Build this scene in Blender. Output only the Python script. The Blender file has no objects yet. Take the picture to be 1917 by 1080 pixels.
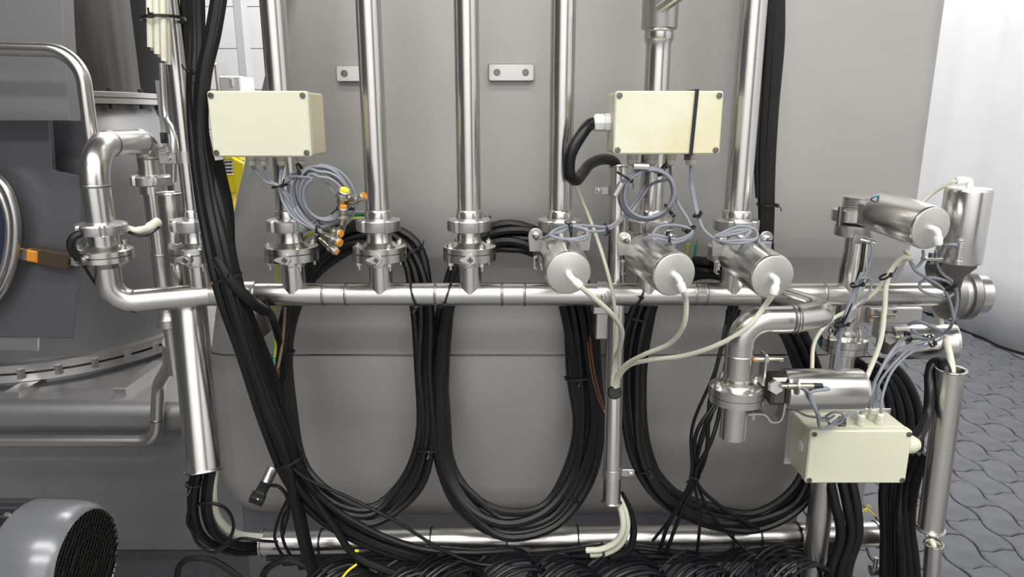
import bpy, math, random
from mathutils import Vector, Matrix

rnd = random.Random(11)
scene = bpy.context.scene
col = scene.collection

# ------------------------------------------------------------------ camera, world, lamps, exposure
F_PX = 1300.0
PITCH = math.radians(13.8)
CAM = Vector((0.0, 0.0, 1.6))
cam_data = bpy.data.cameras.new('camera')
cam_data.sensor_fit = 'HORIZONTAL'
cam_data.sensor_width = 36.0
cam_data.lens = F_PX * 36.0 / 1917.0
cam_data.clip_start = 0.05
cam = bpy.data.objects.new('camera', cam_data)
cam.location = CAM
cam.rotation_euler = (math.pi / 2 - PITCH, 0, 0)
col.objects.link(cam)
scene.camera = cam

world = bpy.data.worlds.new('hall_light')
scene.world = world
world.use_nodes = True
bg = world.node_tree.nodes['Background']
bg.inputs['Color'].default_value = (0.93, 0.96, 1.0, 1)
bg.inputs['Strength'].default_value = 0.10

def ceiling_lamp(x, y, z, sx, sy, power, rx=0.0):
    d = bpy.data.lights.new('ceiling_lamp', 'AREA')
    d.shape = 'RECTANGLE'; d.size = sx; d.size_y = sy
    d.energy = power; d.color = (1.0, 0.975, 0.94)
    o = bpy.data.objects.new('ceiling_lamp', d)
    o.location = (x, y, z); o.rotation_euler = (rx, 0, 0)
    col.objects.link(o)
ceiling_lamp(0.4, -0.5, 4.6, 6.0, 0.6, 260)
ceiling_lamp(0.4, -2.9, 4.6, 6.0, 0.6, 420)
ceiling_lamp(0.2, 4.6, 5.2, 6.0, 0.6, 520)

vs = scene.view_settings
vs.view_transform = 'Standard'
vs.look = 'None'
vs.exposure = -0.5
vs.gamma = 1.0
vs.use_curve_mapping = False

# ------------------------------------------------------------------ where things stand
CP, SP = math.cos(PITCH), math.sin(PITCH)
def ray(px, py):
    u = (px - 958.5) / F_PX; v = (py - 540.0) / F_PX
    return Vector((u, CP - v * SP, -SP - v * CP))
def at(px, py, Y):
    d = ray(px, py)
    return CAM + d * (Y / d.y)
def floor_at(px, py):
    d = ray(px, py)
    return CAM + d * (-CAM.z / d.z)
def mpp(py, Y):
    return Y / (CP - (py - 540.0) / F_PX * SP) / F_PX
def pix(P):
    d = P - CAM
    zc = d.y * CP - d.z * SP
    return (958.5 + F_PX * d.x / zc, 540 - F_PX * (d.z * CP + d.y * SP) / zc)

# ------------------------------------------------------------------ materials
MATS = {}
def mat(name, color, rough=0.5, metal=0.0, noise=0.0, nscale=20.0, rvar=0.0, bump=0.0, bscale=60.0, stretch=(1, 1, 1),
        color2=None, spec=0.5, trans=0.0, coat=0.0):
    m = bpy.data.materials.new(name); m.use_nodes = True
    nt = m.node_tree; b = nt.nodes['Principled BSDF']
    b.inputs['Base Color'].default_value = (*color, 1)
    b.inputs['Roughness'].default_value = rough
    b.inputs['Metallic'].default_value = metal
    b.inputs['Specular IOR Level'].default_value = spec
    b.inputs['Transmission Weight'].default_value = trans
    b.inputs['Coat Weight'].default_value = coat
    if noise or rvar or bump:
        tc = nt.nodes.new('ShaderNodeTexCoord')
        mp = nt.nodes.new('ShaderNodeMapping'); mp.inputs['Scale'].default_value = stretch
        nt.links.new(tc.outputs['Object'], mp.inputs['Vector'])
        n = nt.nodes.new('ShaderNodeTexNoise'); n.inputs['Scale'].default_value = nscale
        n.inputs['Detail'].default_value = 5
        nt.links.new(mp.outputs['Vector'], n.inputs['Vector'])
        if noise:
            mx = nt.nodes.new('ShaderNodeMix'); mx.data_type = 'RGBA'
            c2 = color2 if color2 else tuple(c * (1 - noise) for c in color)
            mx.inputs['A'].default_value = (*color, 1); mx.inputs['B'].default_value = (*c2, 1)
            mr = nt.nodes.new('ShaderNodeMapRange')
            mr.inputs['From Min'].default_value = 0.35; mr.inputs['From Max'].default_value = 0.7
            nt.links.new(n.outputs['Fac'], mr.inputs['Value'])
            nt.links.new(mr.outputs['Result'], mx.inputs['Factor'])
            nt.links.new(mx.outputs['Result'], b.inputs['Base Color'])
        if rvar:
            mr2 = nt.nodes.new('ShaderNodeMapRange')
            mr2.inputs['To Min'].default_value = max(0.02, rough - rvar); mr2.inputs['To Max'].default_value = rough + rvar
            nt.links.new(n.outputs['Fac'], mr2.inputs['Value'])
            nt.links.new(mr2.outputs['Result'], b.inputs['Roughness'])
        if bump:
            n2 = nt.nodes.new('ShaderNodeTexNoise'); n2.inputs['Scale'].default_value = bscale
            nt.links.new(mp.outputs['Vector'], n2.inputs['Vector'])
            bp = nt.nodes.new('ShaderNodeBump'); bp.inputs['Strength'].default_value = bump
            bp.inputs['Distance'].default_value = 0.002
            nt.links.new(n2.outputs['Fac'], bp.inputs['Height'])
            nt.links.new(bp.outputs['Normal'], b.inputs['Normal'])
    MATS[name] = m
    return m

STEEL = mat('polished_stainless', (0.72, 0.705, 0.675), 0.24, 1.0, noise=0.06, nscale=9, rvar=0.04, stretch=(1, 1, 0.25))
STEEL_H = mat('polished_stainless_run', (0.68, 0.67, 0.645), 0.29, 1.0, noise=0.12, nscale=9, rvar=0.07, stretch=(0.25, 1, 1))
SATIN = mat('satin_stainless', (0.66, 0.65, 0.635), 0.36, 1.0, noise=0.08, nscale=14, rvar=0.06)
CAP = mat('bead_blasted_stainless', (0.76, 0.75, 0.71), 0.42, 1.0, noise=0.06, nscale=10)
TANK = mat('matt_stainless_sheet', (0.41, 0.405, 0.39), 0.46, 0.45, noise=0.10, nscale=3, rvar=0.05, bump=0.05, bscale=3)
MIDST = mat('grey_cast_steel', (0.36, 0.355, 0.34), 0.36, 1.0, noise=0.12, nscale=20)
TANK_L = mat('blasted_grey_sheet', (0.36, 0.36, 0.37), 0.44, 0.8, noise=0.16, nscale=3, rvar=0.06)
TANK_D = mat('dark_grey_sheet', (0.20, 0.20, 0.215), 0.42, 0.7, noise=0.2, nscale=4, rvar=0.06)
WELD = mat('weld_seam', (0.40, 0.39, 0.37), 0.4, 1.0, noise=0.3, nscale=60)
DARKST = mat('dark_stainless', (0.22, 0.21, 0.20), 0.3, 1.0, noise=0.2, nscale=20)
BLACK = mat('black_rubber_cable', (0.0085, 0.0085, 0.0095), 0.43, 0.0, noise=0.4, nscale=12, rvar=0.06, spec=0.36)
BLACK2 = mat('black_pvc_cable', (0.006, 0.006, 0.008), 0.34, 0.0, spec=0.36)
TIE = mat('black_nylon', (0.010, 0.010, 0.011), 0.35)
GREYC = mat('grey_pvc_cable', (0.24, 0.26, 0.295), 0.4, 0.0, noise=0.12, nscale=30)
HOSE = mat('clear_air_hose', (0.73, 0.73, 0.60), 0.3, 0.0, noise=0.1, nscale=20, spec=0.5)
CREAM = mat('cream_plastic', (0.66, 0.66, 0.515), 0.42, 0.0, noise=0.06, nscale=6)
CREAM_Y = mat('yellowed_cream_plastic', (0.70, 0.70, 0.58), 0.42, 0.0, noise=1.0, nscale=9, color2=(0.63, 0.59, 0.37))
CREAM_S = mat('yellowed_cream_side', (0.62, 0.57, 0.39), 0.45, 0.0, noise=0.12, nscale=6)
GLAND = mat('pale_grey_gland', (0.62, 0.62, 0.53), 0.4)
WHITEP = mat('white_plastic', (0.82, 0.82, 0.80), 0.3)
ORANGE = mat('orange_sensor_face', (0.62, 0.25, 0.03), 0.4)
YELLOW = mat('yellow_paint', (0.80, 0.66, 0.02), 0.35)
BRASS = mat('nickel_brass', (0.52, 0.48, 0.38), 0.32, 1.0, noise=0.2, nscale=40)
GREENW = mat('green_insulation', (0.05, 0.35, 0.16), 0.4)
YGW = mat('yellow_green_insulation', (0.42, 0.55, 0.03), 0.4)
COPPER = mat('bare_copper', (0.15, 0.065, 0.03), 0.45, 0.4)
BROWNW = mat('pink_brown_insulation', (0.28, 0.17, 0.13), 0.45)
BLUE = mat('blue_sticker', (0.03, 0.13, 0.22), 0.4)
MOTOR = mat('silver_motor_paint', (0.20, 0.205, 0.22), 0.27, 0.3, noise=0.08, nscale=8)
MOTORD = mat('dark_motor_paint', (0.05, 0.05, 0.055), 0.4, 0.2)
PAVER = mat('grey_paver', (0.118, 0.122, 0.134), 0.7, 0.0, noise=0.28, nscale=9, bump=0.35, bscale=140)
JOINT = mat('dark_joint_sand', (0.035, 0.035, 0.04), 0.9, 0.0, noise=0.3, nscale=30)
CONCRETE = mat('hall_concrete', (0.20, 0.20, 0.20), 0.55, 0.0, noise=0.15, nscale=4)
GRILLE = mat('matt_black_wire', (0.010, 0.010, 0.010), 0.7, 0.0, spec=0.2)
WALLW = mat('white_wall_panel', (0.80, 0.81, 0.83), 0.5)
CLOTH = mat('white_curtain_cloth', (0.68, 0.69, 0.71), 0.75, 0.0, noise=0.05, nscale=3)
AMBER = mat('brown_latch', (0.06, 0.04, 0.025), 0.35)
GASKET = mat('tan_gasket', (0.42, 0.33, 0.18), 0.5)
DARKDUCT = mat('streaked_dark_steel', (0.095, 0.092, 0.09), 0.42, 0.8, noise=0.5, nscale=6, stretch=(5, 5, 0.3))
GLASS = mat('dark_sight_glass', (0.03, 0.035, 0.06), 0.08)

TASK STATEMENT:
From the first line of the material down to the line containing "col = scene.collection", inclusive, return each line exactly, skipping any picture.

WRITTEN ANSWER:
Build this scene in Blender. Output only the Python script. The Blender file has no objects yet. Take the picture to be 1917 by 1080 pixels.
import bpy, math, random
from mathutils import Vector, Matrix

rnd = random.Random(11)
scene = bpy.context.scene
col = scene.collection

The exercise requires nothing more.